Sanatçılar, “Ekim Devrimi’nden sonra, 1920’lerde yönetimin zulüm ve baskısı altında kaldılar” tespiti yapıldıktan sonra, doğal olarak, “Sessiz Direniş” sergisinde “İş”leri gösterilen Konstrüktivizmin önde gelen adlarından, Rodçenko, sergi açılırken Türk (İstanbul Modern sorumlusu) ve Rus (serginin küratörü) konuşmacılar tarafından "Rus devriminin baskıcı yapısına karşı tepki" akımı içinde gösteriliyor! Oysa en sıradan sanat tarihi kitapları bile Rodçenko’yu Ekim Devrimi ile yanyana anar. 1917 Devriminde ve sonrasında Konstrüktivistler ne istiyorlardı? Aleksandır Rodçenko kimdir?

Bu soruların cevaplarına geçmeden ilk elden şu söylenebilir: Kimi sanat tarihçileri ve toplumsal eleştirmenler, geçmişteki en önemli avangard (öncü) hareketlerin, XX. Yüzyılın başlarındaki karşı sanat hareketlerinin en başında Rus Konstrüktivizmi’nin geldiğini iddia etmişlerdir. Baskı ve zulmün olduğu yerde tarihin en deneysel, en özgür ve öncü “sanat” hareketlerinin yeşermesi mümkün müdür?

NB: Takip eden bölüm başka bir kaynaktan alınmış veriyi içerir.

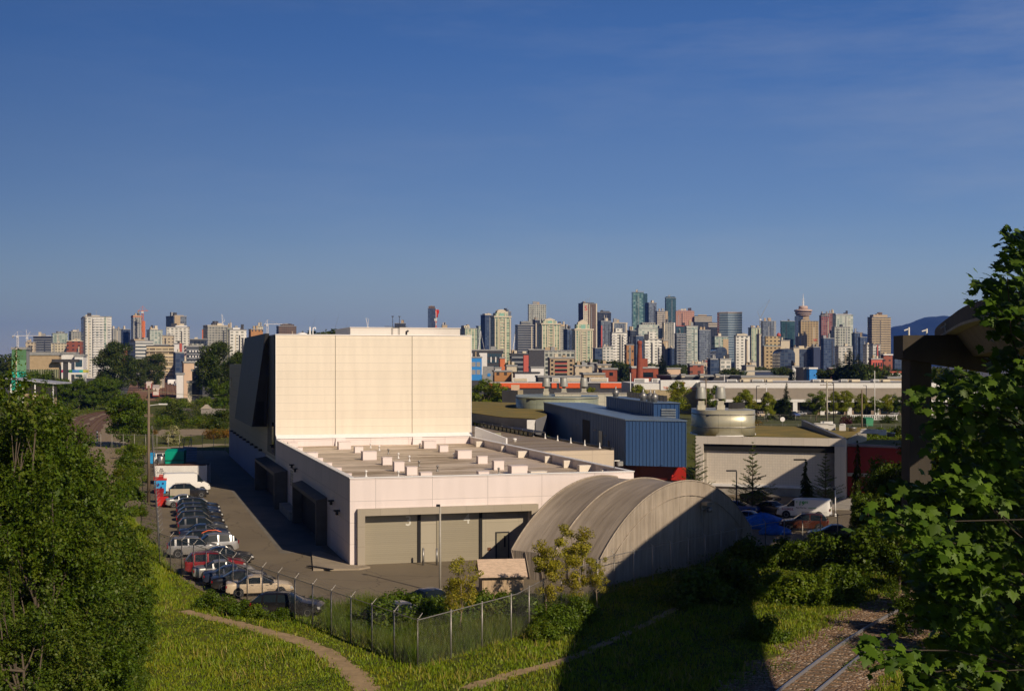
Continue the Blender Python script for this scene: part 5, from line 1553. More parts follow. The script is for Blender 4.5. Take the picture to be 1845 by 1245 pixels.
# ================================================================ chain-link fences
FH = 2.65
me_post = MB(); me_post.smooth = True; me_post.tube((0, 0, 0), (0, 0, FH + .05), .042, n=8); me_post.lathe([(.055, FH + .05), (.05, FH + .09), (.01, FH + .12)], n=8)
me_post = me_post.mesh('post', M_rail)
def fence(label, pts, n_posts, arms=True, hgt=FH, wires=True, dense=.13, skip=()):
    t = thing('chain_link_fence', label, 'fence', tuple(pts[0]))
    P = [Vector(p) - Vector(pts[0]) for p in pts]
    seg = [(P[i + 1] - P[i]).length for i in range(len(P) - 1)]
    tot = sum(seg)
    def pos(s):
        i = 0
        while i < len(seg) - 1 and s > seg[i]: s -= seg[i]; i += 1
        return P[i].lerp(P[i + 1], min(1, s / seg[i])), (P[i + 1] - P[i]).normalized()
    k = hgt / FH
    for i in range(n_posts + 1):
        p, d = pos(tot * i / n_posts)
        o = link('post', me_post, t, tuple(p)); o.scale = (1, 1, k)
        if arms:
            m = MB(); nn = Vector((d.y, -d.x, 0)) * (-1 if (d.x > 0) else 1)
            m.tube((0, 0, hgt + .02), tuple(nn * .3 + Vector((0, 0, hgt + .36))), .02, n=5); m.build('barbed_arm', M_rail, t, tuple(p))
    m = MB()
    for i in range(len(P) - 1): m.tube(P[i] + Vector((0, 0, hgt)), P[i + 1] + Vector((0, 0, hgt)), .028, n=6)
    m.build('top_rail', M_rail, t)
    if arms:
        m = MB()
        for i in range(len(P) - 1):
            d = (P[i + 1] - P[i]).normalized(); nn = Vector((d.y, -d.x, 0)) * (-1 if (d.x > 0) else 1)
            for u in (.4, .7, 1.0): m.tube(P[i] + nn * .3 * u + Vector((0, 0, hgt + .36 * u)), P[i + 1] + nn * .3 * u + Vector((0, 0, hgt + .36 * u)), .006, n=3)
        m.build('barbed_wire', M_rail, t)
    if wires:
        Vv = []
        for i in range(len(P) - 1):
            L = seg[i]; d = (P[i + 1] - P[i]) / L; nrm = Vector((d.y, -d.x, 0))
            s = np.arange(-hgt, L, dense)
            for sg in (1, -1):
                a0 = s if sg > 0 else s + hgt
                lo = np.where(sg > 0, np.maximum(a0, 0), np.minimum(a0, L)); z0 = (lo - a0) * sg
                hi = np.clip(a0 + sg * hgt, 0, L); z1 = (hi - a0) * sg
                ok = (z0 >= -1e-6) & (z1 <= hgt + 1e-6) & (z1 - z0 > .02)
                A = np.array(P[i])[None] + np.array(d)[None] * lo[ok][:, None]; A[:, 2] = z0[ok]
                Bq = np.array(P[i])[None] + np.array(d)[None] * hi[ok][:, None]; Bq[:, 2] = z1[ok]
                w = .003
                for off in (np.array([0, 0, w * 1.4]), np.array(nrm) * w):
                    Vv.append(np.stack([A - off, Bq - off, Bq + off, A + off], 1).reshape(-1, 3))
        link('wire_mesh', np_mesh('wire_mesh', np.concatenate(Vv), 4, M_galv), t)
    return t
FC = Vector((-28.8, 108.8, 0)); FB = Vector((-5.1, 72.0, 0))
fence('long chain-link fence running away beside the parked cars', [FC, Vector((-79.0, 292, 0))], 48, dense=.2)
fence('chain-link fence sloping down from the outer corner past the tan sedan', [FC, FC.lerp(FB, .45), FB], 16)
fence('chain-link fence rising from the near corner post to the shelter', [FB, Vector((.3, 80.2, 0)), Vector((2.3, 86.3, 0)), Vector((7.4, 96.4, 0))], 9, arms=False)
fence('chain-link fence in shade along the shelter gable', [Vector((7.4, 96.4, 0)), Vector((22, 115.6, 0))], 9, dense=.2)
fence('chain-link fence along the front of the shaded car park', [Vector((22, 115.6, 0)), Vector((30, 122, 0)), Vector((36, 126, 0))], 7, dense=.2)
fence('chain-link fence closing the far end of the yard', [Vector((-78, 246, 0)), BP(-.5, 140)], 12, arms=False, hgt=3.4, dense=.35)
fence('low wire fence on the lawn behind the street trees', [(62, 372, 0), (105, 372, 0), (122, 370, 0)], 14, arms=False, hgt=2.2, dense=.5)
fence('low wire fence along the pale track behind the tiled hall', [(56, 322, 0), (88, 322, 0), (102, 318, 0)], 14, arms=False, hgt=1.8, dense=.5)
# ================================================================ vehicles
M_tyre = mat('tyre_rubber', (.02, .02, .02), .8)
M_rim = mat('alloy_rim', (.5, .5, .5), .3, .8, vary=.15)
M_lens = mat('headlamp_lens', (.6, .6, .58), .12, .3, vary=.1)
M_tail = mat('tail_lamp', (.22, .008, .010), .2, vary=.1)
M_trim = mat('black_trim', (.025, .025, .027), .5)
M_plate = mat('plate_white', (.7, .7, .68), .5)
def paint(name, c, metal=.15, rough=.28):
    if name in MATS: return MATS[name]
    m, t, b, out = new_mat(name)
    v = coords(t, 'Object')
    g = t.n('ShaderNodeSeparateXYZ', ins={0: v}).outputs[2]
    dust = t.math('MULTIPLY', t.ramp(t.noise(v, 2.2, 4), .35, .75), t.ramp(g, .9, .2))
    t.set(b.inputs['Base Color'], t.mix(t.math('MULTIPLY', dust, .35), c, (.17, .14, .10)))
    b.inputs['Metallic'].default_value = metal
    t.set(b.inputs['Roughness'], t.math('ADD', rough, t.math('MULTIPLY', dust, .3)))
    b.inputs['Coat Weight'].default_value = .25
    b.inputs['Specular IOR Level'].default_value = .35
    b.inputs['Coat Roughness'].default_value = .06
    MATS[name] = m
    return m
PAINT = {'black': paint('paint_black', (.012, .012, .015)), 'navy': paint('paint_navy', (.015, .025, .06)), 'charcoal': paint('paint_charcoal', (.05, .052, .058)),
         'silver': paint('paint_silver', (.42, .41, .39), .6, .32), 'grey': paint('paint_grey', (.20, .20, .20), .5), 'red': paint('paint_red', (.28, .012, .016)), 'tan': paint('paint_tan', (.66, .53, .37), .2, .3),
         'white': paint('paint_white', (.78, .76, .72), 0, .35), 'blue': paint('paint_blue', (.02, .07, .28)), 'brown': paint('paint_brown', (.075, .022, .012)), 'green': paint('paint_green', (.03, .10, .07))}
CARK = {
 'sedan': dict(L=4.75, W=1.82, H=1.45, belt=.95, top=[(0, .62), (.006, .92), (.03, 1.0), (.15, 1.05), (.19, 1.06), (.31, 1.37), (.40, 1.45), (.52, 1.43), (.705, 1.0), (.74, .97), (.93, .83), (.985, .68), (1, .48)], rw=(.18, .33), ws=(.53, .71), cab=(.175, .715), pil=(.30, .33, .505, .525), wr=.32, wf=.80, wb=.185),
 'suv': dict(L=4.75, W=1.88, H=1.70, belt=1.06, top=[(0, .68), (.006, 1.05), (.03, 1.2), (.10, 1.58), (.16, 1.66), (.40, 1.70), (.55, 1.64), (.70, 1.14), (.74, 1.10), (.93, .96), (.985, .78), (1, .52)], rw=(.028, .115), ws=(.55, .705), cab=(.03, .71), pil=(.13, .165, .36, .385), wr=.36, wf=.81, wb=.19),
 'wagon': dict(L=4.7, W=1.82, H=1.52, belt=.98, top=[(0, .62), (.006, .98), (.03, 1.08), (.12, 1.42), (.18, 1.48), (.40, 1.52), (.53, 1.47), (.70, 1.04), (.74, 1.01), (.93, .86), (.985, .70), (1, .48)], rw=(.028, .135), ws=(.53, .705), cab=(.03, .71), pil=(.16, .19, .36, .385), wr=.33, wf=.81, wb=.19),
 'van': dict(L=5.65, W=2.0, H=2.12, belt=1.28, top=[(0, .62), (.004, 1.5), (.02, 2.02), (.05, 2.10), (.30, 2.12), (.62, 2.10), (.70, 2.0), (.815, 1.36), (.85, 1.28), (.955, 1.08), (.985, .85), (1, .5)], rw=(.0, .0), ws=(.70, .82), cab=(.655, .82), pil=(.60, .66, .60, .61), wr=.38, wf=.815, wb=.21),
 'high_van': dict(L=5.9, W=2.02, H=2.55, belt=1.4, top=[(0, .62), (.004, 1.8), (.015, 2.42), (.04, 2.52), (.30, 2.55), (.66, 2.52), (.73, 2.38), (.86, 1.42), (.89, 1.32), (.965, 1.08), (.99, .85), (1, .5)], rw=(.0, .0), ws=(.735, .865), cab=(.71, .865), pil=(.60, .70, .60, .61), wr=.36, wf=.82, wb=.2),
}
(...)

Devrim döneminin Rus Konstrüktivzmi (Naum Gabo’nun Batı’ya taşıdığı üslupçu konstrüktivizmden ayrı bir şeydir kesinlikle) 1917 öncesinin sanat eserinin temsili olmayan bir inşa (konstrüksiyon) olması gerektiği yolundaki düşüncesiyle, 1917 sonrasının sanatçıların sosyalist toplumun inşacıları olması gerektiği yolundaki düşüncesinin bir bileşimiydi. Burada sanat ve toplum ayrımına karşı şiddetli direniş vardır. Ortaklaşmacı kültürün düşünsel ve maddesel üretiminin inşasıdır esas olan. Konstrüktivizm, burjuva kültür ve sanat anlayışına karşı, işçi sınıfının öncülüğünde kurulan yeni bir toplumsal ilişkiler biçiminin görsel ve kültürel karşılığıdır. O günün kolektif sanatı inşacı hayattır. Afişlerden giysilere, binalardan mobilyalara, hayatın içinde işlevsel bir karşılığı ola her alanda çalışmalar yapılır. Burjuva zevkine ve kullanımına yönelik duvara asmalık “sanat”, aynı din gibi yalandır! O yüzden bu tür bir sanat reddedilir, bizzat hayatın içinde yer alınarak.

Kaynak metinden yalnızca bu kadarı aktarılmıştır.